Common Stock, $0.01 par value per share

(Title of each class of securities covered by this Form)

None

(Titles of all other classes of securities for which a duty to file reports under section 13(a) or 15(d) remains)

Please place an X in the box(es) to designate the appropriate rule provision(s) relied upon to terminate or suspend the duty to file reports:

 
Rule 12g-4(a)(1)
 
 
Rule 12g-4(a)(2)
 
 
Rule 12h-3(b)(1)(i)
 
 
Rule 12h-3(b)(1)(ii)
 
 
Rule 15d-6
 

Approximate number of holders of record as of the certification or notice date: None(1)

 
 
(1)
On April 21, 2016, SunEdison, Inc. (the “Company”) and certain of its subsidiaries (collectively, the “Debtors”) commenced chapter 11 cases in the United States Bankruptcy Court for the Southern District of New York (the “Bankruptcy Court”) by filing voluntary petitions for relief under chapter 11 of title 11 of the United States Code. On July 28, 2017, the Bankruptcy Court entered an order confirming the Debtors’ Second Amended Joint Plan of Reorganization, dated July 20, 2017 (as amended and supplemented from time to time, the “Bankruptcy Plan”), and on December 29, 2017 (the “Effective Date”), the Bankruptcy Plan became effective pursuant to its terms and the Debtors emerged from bankruptcy.

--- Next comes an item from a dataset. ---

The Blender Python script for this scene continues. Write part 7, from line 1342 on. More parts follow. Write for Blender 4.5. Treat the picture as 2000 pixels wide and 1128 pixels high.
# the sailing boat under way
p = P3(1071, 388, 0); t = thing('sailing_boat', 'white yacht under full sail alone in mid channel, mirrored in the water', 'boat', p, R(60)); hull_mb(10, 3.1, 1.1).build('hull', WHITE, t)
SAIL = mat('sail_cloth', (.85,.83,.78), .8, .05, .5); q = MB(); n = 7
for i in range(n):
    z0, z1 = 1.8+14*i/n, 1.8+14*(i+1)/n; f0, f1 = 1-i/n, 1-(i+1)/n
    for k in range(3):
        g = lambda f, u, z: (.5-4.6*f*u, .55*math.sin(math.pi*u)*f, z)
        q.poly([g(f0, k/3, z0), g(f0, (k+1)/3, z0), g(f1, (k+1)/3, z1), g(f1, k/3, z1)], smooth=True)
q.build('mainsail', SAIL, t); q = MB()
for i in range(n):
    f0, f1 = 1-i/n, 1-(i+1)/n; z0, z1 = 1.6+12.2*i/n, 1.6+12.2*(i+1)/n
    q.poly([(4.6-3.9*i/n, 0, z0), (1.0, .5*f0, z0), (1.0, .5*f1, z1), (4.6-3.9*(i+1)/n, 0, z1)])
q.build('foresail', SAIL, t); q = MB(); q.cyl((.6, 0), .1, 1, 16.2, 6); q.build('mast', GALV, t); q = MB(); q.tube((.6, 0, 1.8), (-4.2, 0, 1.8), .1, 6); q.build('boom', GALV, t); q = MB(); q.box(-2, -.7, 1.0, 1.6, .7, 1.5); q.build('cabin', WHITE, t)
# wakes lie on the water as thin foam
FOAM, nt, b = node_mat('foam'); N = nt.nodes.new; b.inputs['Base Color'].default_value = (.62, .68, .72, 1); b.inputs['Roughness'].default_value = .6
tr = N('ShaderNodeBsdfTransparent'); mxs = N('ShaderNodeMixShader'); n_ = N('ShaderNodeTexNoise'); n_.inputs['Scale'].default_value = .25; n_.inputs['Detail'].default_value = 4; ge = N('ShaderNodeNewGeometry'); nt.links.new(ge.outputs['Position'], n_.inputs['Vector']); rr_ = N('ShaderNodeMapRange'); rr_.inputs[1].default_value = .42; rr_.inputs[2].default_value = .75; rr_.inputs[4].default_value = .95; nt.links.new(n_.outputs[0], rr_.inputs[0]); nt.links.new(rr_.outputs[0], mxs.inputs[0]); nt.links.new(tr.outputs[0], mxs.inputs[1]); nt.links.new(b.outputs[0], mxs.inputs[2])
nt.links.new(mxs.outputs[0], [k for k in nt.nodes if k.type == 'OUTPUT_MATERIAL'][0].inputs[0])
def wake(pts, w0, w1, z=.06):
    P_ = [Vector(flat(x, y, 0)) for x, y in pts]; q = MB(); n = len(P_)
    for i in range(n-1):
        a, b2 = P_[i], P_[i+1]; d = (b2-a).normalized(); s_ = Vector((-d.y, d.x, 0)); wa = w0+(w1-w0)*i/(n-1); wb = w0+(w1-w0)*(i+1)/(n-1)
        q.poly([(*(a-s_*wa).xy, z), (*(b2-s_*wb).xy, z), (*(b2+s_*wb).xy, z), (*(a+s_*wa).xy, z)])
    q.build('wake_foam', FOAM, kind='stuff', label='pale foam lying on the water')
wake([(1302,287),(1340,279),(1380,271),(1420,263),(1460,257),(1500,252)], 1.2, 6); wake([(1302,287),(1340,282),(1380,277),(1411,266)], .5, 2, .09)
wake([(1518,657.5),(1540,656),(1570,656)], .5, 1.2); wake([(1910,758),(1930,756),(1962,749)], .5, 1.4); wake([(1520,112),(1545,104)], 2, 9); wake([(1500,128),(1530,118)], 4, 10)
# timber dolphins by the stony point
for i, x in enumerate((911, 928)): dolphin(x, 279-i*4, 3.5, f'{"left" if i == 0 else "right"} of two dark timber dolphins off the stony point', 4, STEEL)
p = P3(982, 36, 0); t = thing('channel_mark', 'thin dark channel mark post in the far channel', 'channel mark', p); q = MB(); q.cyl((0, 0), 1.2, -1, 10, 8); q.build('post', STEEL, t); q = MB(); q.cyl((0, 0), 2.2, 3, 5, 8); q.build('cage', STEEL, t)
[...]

All previously issued and outstanding equity interests in the Company (which include the Company’s prior common stock, $0.01 par value per share (the “Common Stock”)) were automatically cancelled and extinguished as of the Effective Date. This Form 15 is being filed for the purpose of terminating the registration of the Common Stock under Section 12(g) of the Securities Exchange Act of 1934, as amended.